MZ and I have taken a lot of classes together over the last 1.5 years. We didn't do classes pre-6 mos because we did coffee dates and museums and a moms group that called itself a playgroup then, mostly for me. But as soon as she was allowed in a pool, we signed up for swimming, adding music and art and the fabulous free CCSF child observation classes along the way.

She seems to have enjoyed the full array, and we've all enjoyed watching her master new skills or just plain have fun. But nothing matches our current My Gym experience. MZ goes in there every week and devises some sort of circuit training course for herself, which she does over and over again, until she's doing it all by herself, not reaching for my hand. Until she's mastered it.

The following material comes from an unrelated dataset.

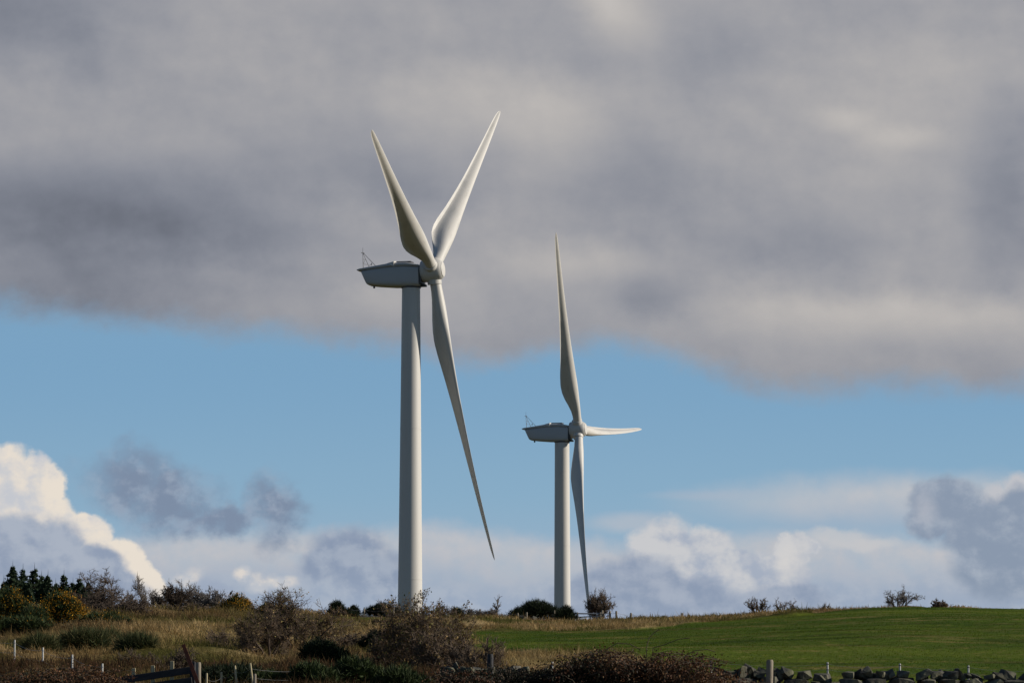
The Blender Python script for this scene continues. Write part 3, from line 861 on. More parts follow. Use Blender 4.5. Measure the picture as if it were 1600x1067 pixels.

This is amazing for a kid who walked at 17 mos. and has seemed pretty significantly non-physical through most of her life. At this place, she runs, jumps, climbs, crawls, skootches and rolls her way through. Whenever I decide there's some area of the room she just doesn't care for, that's where she spends her time. After having avoided clusters of toddlers for the eight weeks, last week she charged under the parachute to grab a puppet. This week she approached the trampoline, backed off when three girls beat her to it, then tried it out for real when she could get it alone, she jumped on her feet, then dropped to her knees and finally did a full-on drop to the bum, where she dissolved into giggles and did it all again. The next time, when there were kids there already, she jumped on, although she stuck close to the edge, and when she decided to roll down an adjoining ramp and a girl followed her lead, she was clearly delighted.

But the part I don't want to forget is this week's circuit, where she scaled a (short) wall, balanced across a foam pipe she's been avoiding for weeks, crept like a tightrope walker along the edge of a ball pit, charged up a slide, then skootched down and did it all over again... and again... and again. Tenacious MZ indeed.